Pene e delitti, di Cesare Beccaria

di Redazione Antenati - martedì 27 maggio 2003 - 4850 letture

Questa inutile prodigalità di supplizii, che non ha mai resi migliori gli uomini, mi ha spinto ad esaminare se la pena di morte sia veramente utile e giusta in un governo bene organizzato. Qual può essere il diritto che si attribuiscono gli uomini di trucidare i loro simili? Non certamente quello da cui risultano la sovranità e le leggi. Esse non sono che una somma di minime porzioni della privata libertà di ciascuno.
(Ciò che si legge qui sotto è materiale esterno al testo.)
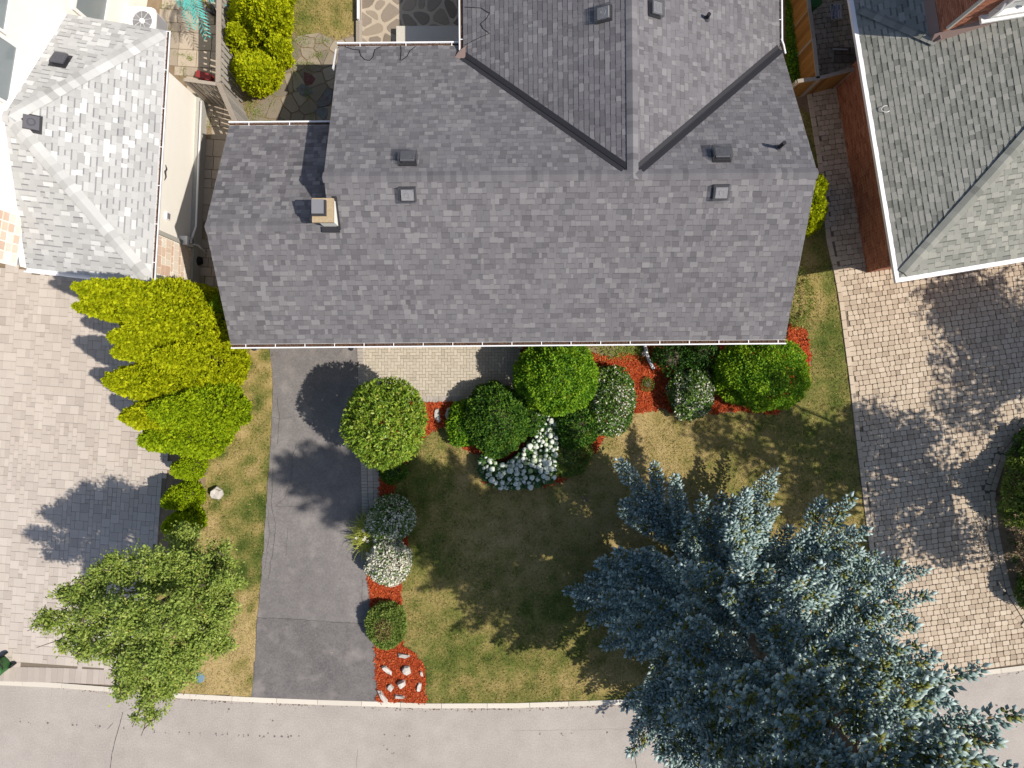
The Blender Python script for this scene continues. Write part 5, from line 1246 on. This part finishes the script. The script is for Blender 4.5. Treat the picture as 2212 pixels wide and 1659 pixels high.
V, F = leaf_quads(Pp, dd, ln, l, l * .40, .12); np_obj("crown", V, [F], np.clip(base_t, 0, 1), M["laurel_leaf"], t)

# grassy lily clump spilling over the drive edge
t = thing("lily_clump", P(803, 1150), "grassy yellow green lily clump arching over the asphalt edge", "plant"); r = np.random.default_rng(441); mb = MB(); pc = P(797, 1152)
for k in range(620):
    a = r.uniform(0, 6.28); b = pc + np.array((r.normal() * .15, r.normal() * .22, 0)); l = r.uniform(.45, .9); w = r.uniform(.008, .015); dv = np.array((math.cos(a), math.sin(a), 0)); sd = np.array((-dv[1], dv[0], 0)) * w; prev = None; tn = r.uniform(.2, 1)
    for q in range(5):
        s_ = q / 4; p = b + dv * l * (s_ ** 1.3) * .62 + np.array((0, 0, l * (1.5 * s_ - 1.15 * s_ * s_) + .01)); e = (p - sd * (1 - s_ * .85), p + sd * (1 - s_ * .85))
        if prev is not None: mb.face([prev[0], prev[1], e[1], e[0]], tn)
        prev = e
mb.build("leaves", M["lily_leaf"], t)
mb = MB()
for k in range(7):
    q = pc + np.array((r.normal() * .16, r.normal() * .2, .55)); mb.tube([q - (0, 0, .3), q], .006, 5)
    for j in range(5): a = j * 1.256; mb.face([q, q + (math.cos(a) * .03 - math.sin(a) * .015, math.sin(a) * .03 + math.cos(a) * .015, .02), q + (math.cos(a) * .06, math.sin(a) * .06, .015), q + (math.cos(a) * .03 + math.sin(a) * .015, math.sin(a) * .03 - math.cos(a) * .015, .02)], .9)
mb.build("flowers", M["euonymus_leaf"], t)

# hydrangea bed with its white flower heads
HY = [(1150, 880), (1170, 880), (1205, 905), (1208, 940), (1200, 985), (1198, 1040), (1150, 1052), (1100, 1058), (1060, 1045), (1036, 1025), (1036, 990), (1050, 985), (1080, 1005), (1120, 985), (1150, 950), (1160, 910)]
t = thing("hydrangea", P(1140, 985), "bed of hydrangea with many round white flower heads", "hydrangea"); hp = G(HY, .6)[:, :2]; r = np.random.default_rng(451)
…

Esse rappresentano la volontà generale, che è l’aggregato delle particolari. Chi è mai colui che abbia voluto lasciare ad altri uomini l’arbitrio d’ucciderlo? Come mai nel minimo sagrificio della libertà di ciascuno vi può essere quello del massimo tra tutt’i beni, la vita? E se ciò fu fatto, come si accorda un tal principio coll’altro, che l’uomo non è padrone di uccidersi? Ei doveva esserlo, se ha potuto dare altrui questo diritto, o alla società intera.

Non è dunque la pena di morte un diritto, mentre ho dimostrato che tale esser non può, ma è una guerra della nazione con un cittadino; perché giudica necessaria o utile la distruzione del suo essere: ma se dimostrerò non essere la morte né utile né necessaria, avrò vinto la causa della umanità [...].

Non è l’intenzione della pena che fa il maggior effetto sull’animo umano, ma l’estensione di essa; perché la nostra sensibilità è piú facilmente e stabilmente mossa da minime ma replicate impressioni, che da un forte ma passeggiero movimento. L’impero dell’abitudine è universale sopra ogni essere che sente; e come l’uomo parla e cammina e procacciasi i suoi bisogni coll’aiuto di lei, cosí l’idee morali non si stampano nella mente che per durevoli ed iterate percosse. Non è il terribile ma passeggero spettacolo della morte di uno scellerato, ma il lungo e stentato esempio di un uomo privo di libertà, che, divenuto bestia di servigio, ricompensa colle sue fatiche quella società che ha offeso, che è il freno piú forte contro i delitti. Quell’efficace, perché spessissimo ripetuto, ritorno sopra di noi medesimi: Io stesso sarò ridotto a cosí lunga e misera condizione, se commetterò simili misfatti, è assai piú possente che non l’idea della morte, che gli uomini veggono sempre in una oscura lontananza [...].

La pena di morte diviene uno spettacolo per la maggior parte, e un oggetto di compassione mista di sdegno per alcuni; ambidue questi sentimenti occupano piú l’animo degli spettatori, che non il salutare terrore che la legge pretende inspirare. Ma nelle pene moderate e continue, il sentimento dominante è l’ultimo, perché è il solo. Il limite che fissare dovrebbe il legislatore al rigore delle pene, sembra consistere nel sentimento di compassione, quando comincia a prevalere su di ogni altro nell’animo degli spettatori d’un supplizio piú fatto per essi, che per il reo.

Perché una pena sia giusta non deve avere che quei soli gradi d’intensione che bastano a rimuovere gli uomini dai delitti; ora non vi è alcuno che, riflettendovi, sceglier possa la totale e perpetua perdita della propria libertà, per quanto avvantaggioso possa essere un delitto: dunque l’intenzione della pena di schiavitú perpetua, sostituita alla pena di morte, ha ciò che basta per rimuovere qualunque animo determinato.